Sermons

Summary: In Daniel 5:1-31, we see what happens when God crashes a party.

Introduction

What would happen if someone gave a party—and God crashed it?

In the first verses of Daniel chapter 5, we find a description of a rather wild party thrown by a king named Belshazzar.

Then we are told how his party was crashed. Right in the middle of the party, at what was probably the loudest and wildest part, an unexpected and unusual guest suddenly appeared that brought the party to an abrupt end.

The uninvited visitor was a disembodied set of fingers. In view of all the astonished party revelers, the uninvited hand wrote a mysterious message on the palace wall that no one understood.

The meaning of the message to those people—and us—is what we are going to look at today.

But to understand the full meaning of the message, we must start with the historical setting.

King Nebuchadnezzar ruled over Babylon for almost forty-five years. By the time of Daniel 5, he had been dead for about twenty-five years.

The fourth king after him was Nabonidus. Nabonidus had a son named Belshazzar. Belshazzar and his father Nabonidus were co-regents over Babylon for about twenty years. From 559-539 BC they reigned together. It’s believed that Nabonidus was presently living in North Arabia, where he had been for the last ten years. During this time, his son Belshazzar remained in Babylon.

Belshazzar seems to have been a very insecure man, the kind of man who indulged in very wild and loose living as a way of covering up his many insecurities.

At this time, the great kingdom of Babylon was just about to fall to the kingdom of the Medes and Persians. In fact, the capital city was now surrounded by the Medo-Persian army. And Belshazzar knew it.

So why was he going ahead with this big feast?

Because he and his people thought they were invincible.

In its prime, the city of Babylon was second to none. 1.2 million people lived in Babylon. The city was 60 miles around and surrounded by a wall 350 feet high and 87 feet across. Historians tell us that four full chariots would race abreast on top of the wall.

Guards were constantly on watch as if they were guarding a prison wall. The Euphrates River ran through the center of the city. There was a 30-foot mote outside the wall that ran around the city. The city was considered to be impregnable. It was believed that no military strategy could ever break through that wall.

At the time the city was under siege, it had twenty years of supplies. If they never grew another crop, they could have lived twenty years off the surplus.
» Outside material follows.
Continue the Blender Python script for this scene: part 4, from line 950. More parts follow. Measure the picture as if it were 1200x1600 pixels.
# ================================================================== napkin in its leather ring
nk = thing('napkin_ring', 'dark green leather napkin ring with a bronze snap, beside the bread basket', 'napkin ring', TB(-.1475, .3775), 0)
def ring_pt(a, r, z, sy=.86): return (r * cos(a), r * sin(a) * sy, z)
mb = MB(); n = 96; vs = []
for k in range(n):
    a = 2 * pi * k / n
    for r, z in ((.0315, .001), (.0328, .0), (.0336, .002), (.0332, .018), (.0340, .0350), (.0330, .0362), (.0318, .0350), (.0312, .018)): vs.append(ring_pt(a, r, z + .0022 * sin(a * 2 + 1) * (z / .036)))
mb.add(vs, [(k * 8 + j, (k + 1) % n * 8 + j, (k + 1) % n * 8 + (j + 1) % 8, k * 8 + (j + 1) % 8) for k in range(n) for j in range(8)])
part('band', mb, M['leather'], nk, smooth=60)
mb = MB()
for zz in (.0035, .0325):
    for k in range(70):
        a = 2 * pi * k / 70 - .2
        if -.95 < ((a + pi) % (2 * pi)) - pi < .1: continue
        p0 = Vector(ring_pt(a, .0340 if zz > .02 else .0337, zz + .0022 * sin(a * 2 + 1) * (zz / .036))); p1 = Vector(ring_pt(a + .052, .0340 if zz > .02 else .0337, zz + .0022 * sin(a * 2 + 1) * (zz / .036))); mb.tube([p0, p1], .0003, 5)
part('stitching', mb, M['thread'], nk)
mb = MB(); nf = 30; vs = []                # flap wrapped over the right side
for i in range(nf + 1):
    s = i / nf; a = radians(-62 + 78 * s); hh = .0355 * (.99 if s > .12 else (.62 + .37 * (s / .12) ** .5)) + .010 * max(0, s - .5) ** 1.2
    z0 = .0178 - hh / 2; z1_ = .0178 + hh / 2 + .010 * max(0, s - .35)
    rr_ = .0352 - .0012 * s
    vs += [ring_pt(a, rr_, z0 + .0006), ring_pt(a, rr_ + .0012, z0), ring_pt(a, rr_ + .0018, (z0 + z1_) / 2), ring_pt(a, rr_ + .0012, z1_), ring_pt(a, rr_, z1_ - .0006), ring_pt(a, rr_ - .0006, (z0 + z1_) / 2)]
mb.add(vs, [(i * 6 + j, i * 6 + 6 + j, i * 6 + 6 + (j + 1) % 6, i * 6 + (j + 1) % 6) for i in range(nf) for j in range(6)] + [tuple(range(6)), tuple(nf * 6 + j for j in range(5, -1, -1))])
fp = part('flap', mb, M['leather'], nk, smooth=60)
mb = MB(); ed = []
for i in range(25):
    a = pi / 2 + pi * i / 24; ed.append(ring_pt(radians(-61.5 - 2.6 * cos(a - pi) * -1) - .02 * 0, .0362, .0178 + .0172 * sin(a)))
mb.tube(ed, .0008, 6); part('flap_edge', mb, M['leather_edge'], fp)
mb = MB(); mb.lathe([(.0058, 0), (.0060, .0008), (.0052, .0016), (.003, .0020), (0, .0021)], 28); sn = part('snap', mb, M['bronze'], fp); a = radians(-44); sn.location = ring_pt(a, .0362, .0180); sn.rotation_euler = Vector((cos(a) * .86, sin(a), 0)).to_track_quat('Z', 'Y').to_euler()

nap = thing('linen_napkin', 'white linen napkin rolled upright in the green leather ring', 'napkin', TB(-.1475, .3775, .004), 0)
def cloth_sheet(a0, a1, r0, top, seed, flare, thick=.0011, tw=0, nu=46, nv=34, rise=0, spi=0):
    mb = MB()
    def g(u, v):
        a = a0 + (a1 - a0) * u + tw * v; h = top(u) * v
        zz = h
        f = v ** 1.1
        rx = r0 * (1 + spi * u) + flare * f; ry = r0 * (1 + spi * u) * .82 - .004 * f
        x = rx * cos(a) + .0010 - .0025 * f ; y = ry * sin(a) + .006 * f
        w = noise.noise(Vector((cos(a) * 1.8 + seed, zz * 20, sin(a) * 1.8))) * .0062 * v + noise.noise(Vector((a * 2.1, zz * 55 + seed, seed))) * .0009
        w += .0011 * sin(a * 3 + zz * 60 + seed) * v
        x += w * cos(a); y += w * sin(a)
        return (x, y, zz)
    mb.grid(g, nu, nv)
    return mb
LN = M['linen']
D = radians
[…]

There was a prevailing smug of sophistication, an air of superiority, among the people of Babylon.

Belshazzar was so sure of himself that in his smug, pseudo-security he went ahead with his great feast in which he showed that he did not fear the army that surrounded his city.

We should keep in mind that Daniel was still living in Babylon. At the time of this narrative, Daniel was an old man. He had lived his entire adult life as a faithful believer in God in an utterly pagan culture.

The reason we are studying Daniel is that it answers the following question, “How do I live as a believer in the Biblical God in an unbelieving world?”

Scripture

Let us read Daniel 5:1-31:

1 King Belshazzar made a great feast for a thousand of his lords and drank wine in front of the thousand.

2 Belshazzar, when he tasted the wine, commanded that the vessels of gold and of silver that Nebuchadnezzar his father had taken out of the temple in Jerusalem be brought, that the king and his lords, his wives, and his concubines might drink from them. 3 Then they brought in the golden vessels that had been taken out of the temple, the house of God in Jerusalem, and the king and his lords, his wives, and his concubines drank from them. 4 They drank wine and praised the gods of gold and silver, bronze, iron, wood, and stone.

5 Immediately the fingers of a human hand appeared and wrote on the plaster of the wall of the king’s palace, opposite the lampstand. And the king saw the hand as it wrote. 6 Then the king’s color changed, and his thoughts alarmed him; his limbs gave way, and his knees knocked together. 7 The king called loudly to bring in the enchanters, the Chaldeans, and the astrologers. The king declared to the wise men of Babylon, “Whoever reads this writing, and shows me its interpretation, shall be clothed with purple and have a chain of gold around his neck and shall be the third ruler in the kingdom.” 8 Then all the king’s wise men came in, but they could not read the writing or make known to the king the interpretation. 9 Then King Belshazzar was greatly alarmed, and his color changed, and his lords were perplexed.